160/90 VP, Director of Media Services Chris Ebmeyer, explains the importance of recognizing variations and inaccuracies in our audiences.

It’s about time we had an honest conversation about media reach, and the benefits to adopting a “reach-first” mindset for most of our paid media clients.

But let’s step back for a minute and talk about why we think that we’ve lost sight of the importance of reach, namely precise digital targeting.

With the advent of more and more ways to target digitally, and the more “precise” audiences we could seemingly build within our platforms, many media agencies became blinded by the possibilities of an audience with 100% composition. If we were targeting first-time homebuyers, or high-school students interested in going to college for oceanography, or even 2 cat households, there was a data set for that, and we were thrilled. Load up the data and go.

But this wasn’t the case. What we had were sometimes wildly incomplete views of consumers, culled from, many times, inaccurate cookie data, but we pressed on, because we figured it was better than nothing, right? Well, actually, “nothing” might be more effective based on research done by Dr. Augustine Fou.

This is in no way a piece about how we should throw out targeting, or cookie data, or any of the tools we have at our disposal for targeting, no. We still need to set some guardrails on our activity, especially when it comes to things like age, sex, geo, and to a degree HHI. But what we should think more about is the way that we approach these targets. We cannot look at these groups as one, homogenized target pool, we have to assume there are variations and inaccuracies in our audiences, and in that case, we need to reach everyone, because we don’t really know the truth about the audience pool we’re going after, the purity of it or the true composition.

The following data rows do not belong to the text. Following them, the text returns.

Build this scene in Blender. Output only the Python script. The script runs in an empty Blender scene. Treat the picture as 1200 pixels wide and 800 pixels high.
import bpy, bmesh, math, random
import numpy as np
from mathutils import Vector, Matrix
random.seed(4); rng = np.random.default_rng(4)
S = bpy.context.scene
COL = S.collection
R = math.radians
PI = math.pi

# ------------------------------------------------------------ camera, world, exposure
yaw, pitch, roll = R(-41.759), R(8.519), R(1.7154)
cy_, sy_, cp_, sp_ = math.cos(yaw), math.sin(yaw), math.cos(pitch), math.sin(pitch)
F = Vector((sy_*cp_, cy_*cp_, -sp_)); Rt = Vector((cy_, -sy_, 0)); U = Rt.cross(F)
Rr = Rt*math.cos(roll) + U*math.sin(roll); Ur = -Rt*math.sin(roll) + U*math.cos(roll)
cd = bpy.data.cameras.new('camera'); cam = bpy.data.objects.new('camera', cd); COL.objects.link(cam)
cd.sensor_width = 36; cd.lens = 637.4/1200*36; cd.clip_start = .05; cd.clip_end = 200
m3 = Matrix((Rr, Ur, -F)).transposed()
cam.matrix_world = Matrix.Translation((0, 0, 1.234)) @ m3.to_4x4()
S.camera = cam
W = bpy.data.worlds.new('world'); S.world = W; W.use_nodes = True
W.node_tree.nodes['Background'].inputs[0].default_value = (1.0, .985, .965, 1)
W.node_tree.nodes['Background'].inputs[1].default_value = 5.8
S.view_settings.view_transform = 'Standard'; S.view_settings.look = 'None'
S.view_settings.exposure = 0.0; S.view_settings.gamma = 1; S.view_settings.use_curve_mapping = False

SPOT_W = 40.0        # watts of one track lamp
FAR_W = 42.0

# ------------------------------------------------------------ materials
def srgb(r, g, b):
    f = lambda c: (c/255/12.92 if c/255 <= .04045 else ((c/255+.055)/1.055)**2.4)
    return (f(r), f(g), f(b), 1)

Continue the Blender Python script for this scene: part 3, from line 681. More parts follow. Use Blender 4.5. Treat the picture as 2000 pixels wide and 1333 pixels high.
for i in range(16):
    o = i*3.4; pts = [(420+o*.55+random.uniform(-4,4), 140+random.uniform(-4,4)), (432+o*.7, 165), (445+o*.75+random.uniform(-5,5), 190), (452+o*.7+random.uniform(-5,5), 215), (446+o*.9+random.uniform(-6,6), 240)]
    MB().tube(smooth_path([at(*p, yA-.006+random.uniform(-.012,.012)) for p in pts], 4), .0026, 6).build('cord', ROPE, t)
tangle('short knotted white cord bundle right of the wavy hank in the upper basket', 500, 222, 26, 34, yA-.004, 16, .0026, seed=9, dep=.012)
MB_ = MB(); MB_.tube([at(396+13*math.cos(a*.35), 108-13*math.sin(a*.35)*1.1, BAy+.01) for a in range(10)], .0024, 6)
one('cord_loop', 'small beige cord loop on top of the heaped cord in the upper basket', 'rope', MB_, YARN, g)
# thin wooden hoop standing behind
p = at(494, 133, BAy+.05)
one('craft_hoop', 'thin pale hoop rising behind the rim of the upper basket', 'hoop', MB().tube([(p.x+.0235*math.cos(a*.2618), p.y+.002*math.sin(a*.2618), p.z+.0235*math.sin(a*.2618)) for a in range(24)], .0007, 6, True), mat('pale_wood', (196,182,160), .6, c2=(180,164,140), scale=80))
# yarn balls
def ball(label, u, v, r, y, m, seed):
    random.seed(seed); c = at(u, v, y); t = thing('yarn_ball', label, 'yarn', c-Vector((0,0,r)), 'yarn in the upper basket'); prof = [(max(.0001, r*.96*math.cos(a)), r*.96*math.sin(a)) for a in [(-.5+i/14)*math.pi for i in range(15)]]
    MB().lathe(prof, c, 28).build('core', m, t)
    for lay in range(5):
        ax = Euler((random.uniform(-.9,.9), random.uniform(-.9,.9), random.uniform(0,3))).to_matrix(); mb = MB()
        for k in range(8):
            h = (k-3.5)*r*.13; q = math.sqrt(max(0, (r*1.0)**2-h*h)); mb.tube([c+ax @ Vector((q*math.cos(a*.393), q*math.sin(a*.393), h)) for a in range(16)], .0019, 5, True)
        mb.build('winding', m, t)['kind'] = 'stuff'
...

We know directionally that larger audiences should be the correct approach but hammering away with frequency at a small portion of them is not going to bring the returns that we might see versus if we reached ALL of them. This ensures that we accomplish several things:

  1. Greater impact from increased exposure
  2. Growth from light category users
  3. Brand recency in buying situations
  4. Greater coverage of future customers

For marketers, there are two key elements into advertising effectiveness. In looking at a study by Nielsen Catalina Solutions from 2017, reach contributed 22% to sales, while the creative itself contributed 47%. Targeting only contributed 9%. So, what does that tell us? First, creative is the key driver in campaign outcomes, but after that, reach is a key factor in determining success. It indicates that brands grow mostly from attracting more light and non-buyers or customers, and many of these need to reach people who might never be a customer as brands seldom differ in their customer bases.

The response to advertising has diminishing returns. It takes as few as one exposure for ads to have an impact, and the value of incremental exposures declines with an increase in frequency. Going from 0 to 1 has the biggest impact.

Access to data and customer targeting advances has created an environment where we’ve been blinded by the prospect of audience composition, and micro-targeting. As technology has progressed, and the tools we now use to find audiences have emerged, we’ve begun to see clearly some of the drawbacks, which has swung the paid media pendulum in the direction of reach-first, again.